試合前日の会見でのMIO(左)と菅原美優

「最初から3ラウンドみたいな闘いをしていれば…」

 45戦40勝。豊富なキャリアの中には延長をものにした試合も多い。シュートボクシング時代、自分を追い上げてきた選手と3回闘ってすべて勝ってもいる。どんな展開でも誰が相手でも、ギリギリのところで勝ちを掴む底力のようなものがあるのだろう。

「そんな感じはします。“絶対、何があっても負けない”っていうのは試合中ずっと思ってます。“ここで攻めなかったら負ける”という時には絶対に攻めるんです」

 劣勢の菅原は、最終3ラウンドに反撃を試みる。前進しながらパンチ。判定負けした後のインタビュースペース、彼女は「最初から3ラウンドみたいな闘いをしていれば……」と泣いた。

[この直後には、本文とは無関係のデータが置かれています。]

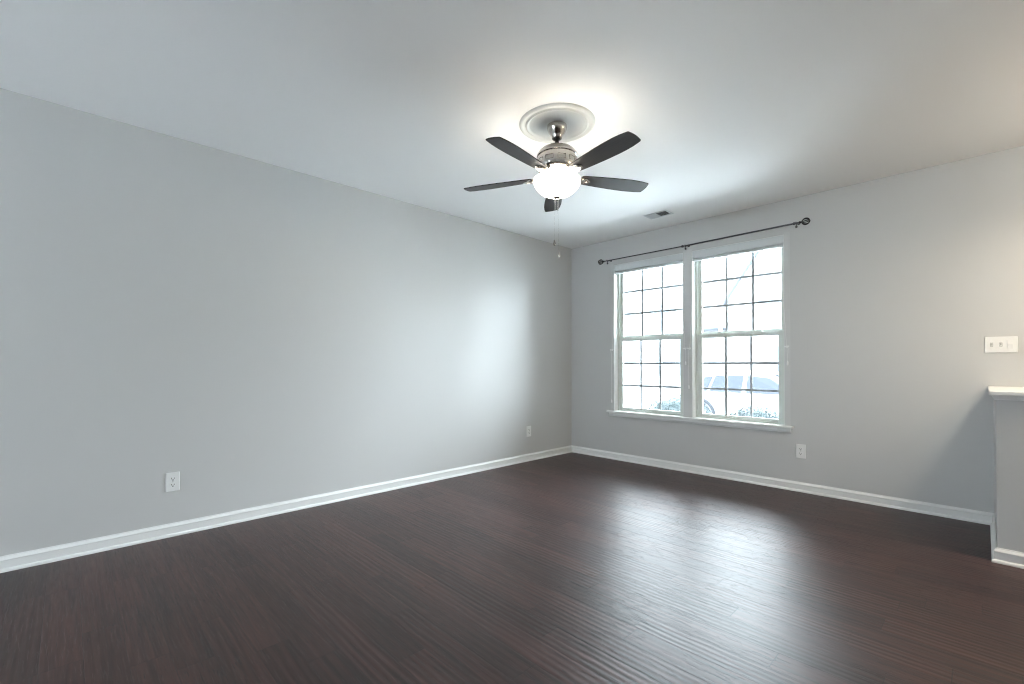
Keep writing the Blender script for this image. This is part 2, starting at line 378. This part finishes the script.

 大会翌日にインタビューした際、実はMIOも同じことを言っていた。

「前に出てきてくれたほうが(間合いが近くなり)私にとってはやりやすかったです。最初から3ラウンドみたいにきてくれてたら……」

 もっとやりやすかったし、いい試合ができていたはず、というわけだ。勝利は収めたものの、内容には納得できていない。

「距離を詰めるところまではよかったんですけど、そこからもっと連打しないと。3発、4発じゃなく7、8発は打ちたかったですね。KRESTではそういう練習をしてるので。KRESTらしい闘いがしたかったです」

武尊がいるから「頑張らないわけにはいかない」

 K-1オフィシャルジムであるKRESTでは、当然のようにK-1ルールに特化した練習をしている。試合同様の“ガチスパー”もKRESTの日常だ。「格闘技に対して誰よりもストイック」という武尊にも刺激を受けた。

「あんな凄い選手が身近にいたら、頑張らないわけにはいかないですよね。私も武尊選手みたいな魅せる試合ができるようになりたいです。K-1の初戦で負けた高梨選手にもリベンジしたいし、そう考えるとやることがいっぱいある。まだまだやめられないですね(笑)」

 シュートボクシング時代の末期は「やることはやったし、あとは終わっていくだけなのかな」と感じていたという。「何かシュンとしてました」。プロデビューは2011年、16歳の時だ。格闘技を始めたのは小学2年生。あらゆる面で“勤続疲労”を起こしていたのだろう。